DALLAS (Reuters) – More than 200,000 children were hit as punishment in U.S. schools last year and in the South more blacks than whites are struck, two human rights groups said in a report released on Wednesday.
Texas accounted for a quarter of the instances of corporal punishment in the 2006-2007 school year, according to the study compiled by Human Rights Watch and the American Civil Liberties Union.
The report, titled “A Violent Education: Corporal Punishment of Children in U.S. Public Schools,” plays into a debate in America about the effectiveness of corporal punishment and its role in the classroom and home.
Twenty-one U.S. states still permit the use of corporal punishment in schools. In Texas and Mississippi children as young as 3 are struck for transgressions as minor as gum chewing, the report says.

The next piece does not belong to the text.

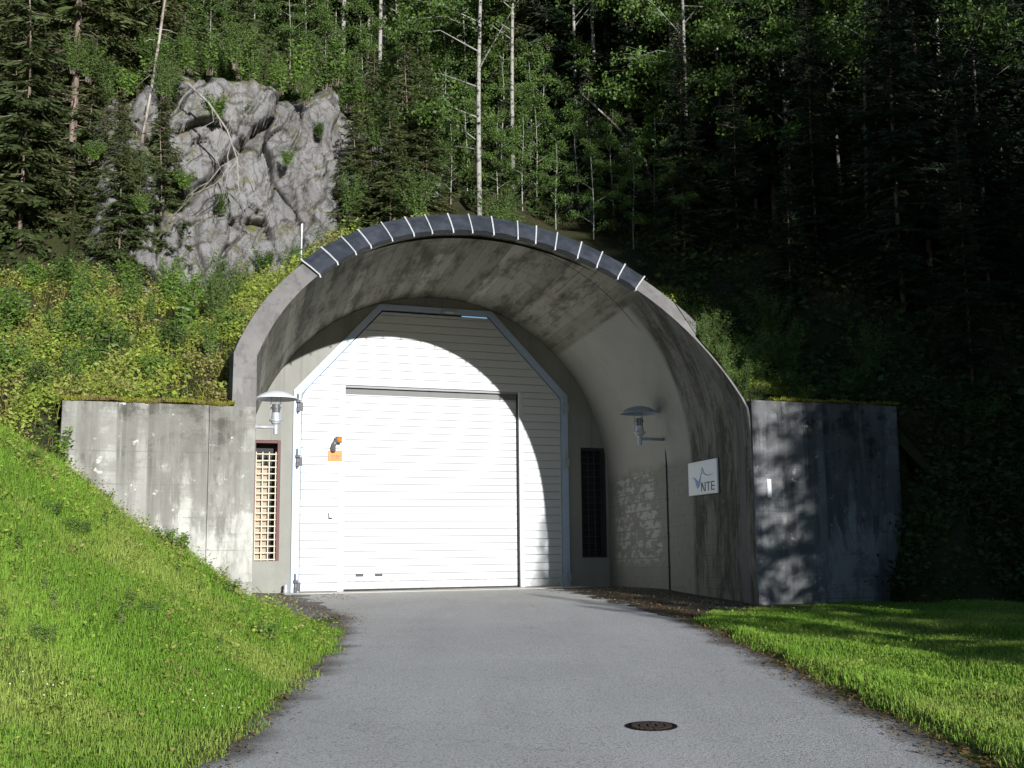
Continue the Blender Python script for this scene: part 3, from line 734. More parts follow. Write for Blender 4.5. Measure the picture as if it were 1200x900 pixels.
# ------------------------------------------------------------------ barred windows
def window(label, w, lit):
    x0, x1, z0, z1 = w; cx = (x0+x1)/2
    t = thing('barred_window', label, 'window', W(cx, 0, z0), PHI); off = (cx, 0, z0)
    b = MB(); b.box(x0-.1, x1+.1, .44, .48, z0-.1, z1+.1); b.box(x0-.1,x0-.06,.345,.44,z0-.1,z1+.1); b.box(x1+.06,x1+.1,.345,.44,z0-.1,z1+.1); b.box(x0-.06,x1+.06,.345,.44,z1+.06,z1+.1); b.box(x0-.06,x1+.06,.345,.44,z0-.1,z0-.06)
    b.build('dark_box', M['dark'], t, off)
    b = MB(); b.box(x0+.002, x0+.04, .03, .30, z0+.002, z1-.002); b.box(x1-.06, x1-.002, .012, .30, z0+.002, z1-.002); b.box(x0+.04, x1-.06, .03, .30, z1-.06, z1-.002)
    b.build('frame', M['redwood'] if lit else M['dark'], t, off)  # unlit window: its shade is put into the frame colour
    b = MB(); nb = 16; r = .013
    zt = z1-.30 if lit else z1-.06
    for i in range(nb+1):
        zz = z0+.03+(zt-z0-.03)*i/nb; b.tube([(x0+.04,.085,zz),(x1-.06,.085,zz)], r, 6)
    for i in range(4):
        xx = x0+.06+(x1-.14-x0)*i/3; b.tube([(xx,.115,z0+.005),(xx,.115,zt+.05)], r, 6)
    b.build('grille', M['cream'] if lit else M['black'], t, off)  # bars of the unlit window drawn black to carry its shade
    if lit:
        b = MB()
        for i in range(2): b.box(x0+.045+.155*i, x0+.19+.155*i, .24, .268, z0+.01, z1-.42-.12*i, .004)
        b.build('wood_lining', M['wood'], t, off)
window('barred window with cream grille over raw planks under left lamp', WINL, True)
window('dark barred window in the shade near the right lamp', WINR, False)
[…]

The punishment often involves hitting a child on the buttocks with a long wooden board, or paddle.
In 13 states in the U.S. South where corporal punishment is the most prevalent, African-American girls are twice as likely to be hit as their white counterparts, according to the 125-page report.
“African-American students are punished at 1.4 times the rate that would be expected given their numbers in the student population,” the groups said in a statement.
Citing U.S. Department of Education data, the report said 223,190 students nationwide received corporal punishment at least once in the 2006-2007 school year. This included 49,197 students in Texas, the largest number of any state.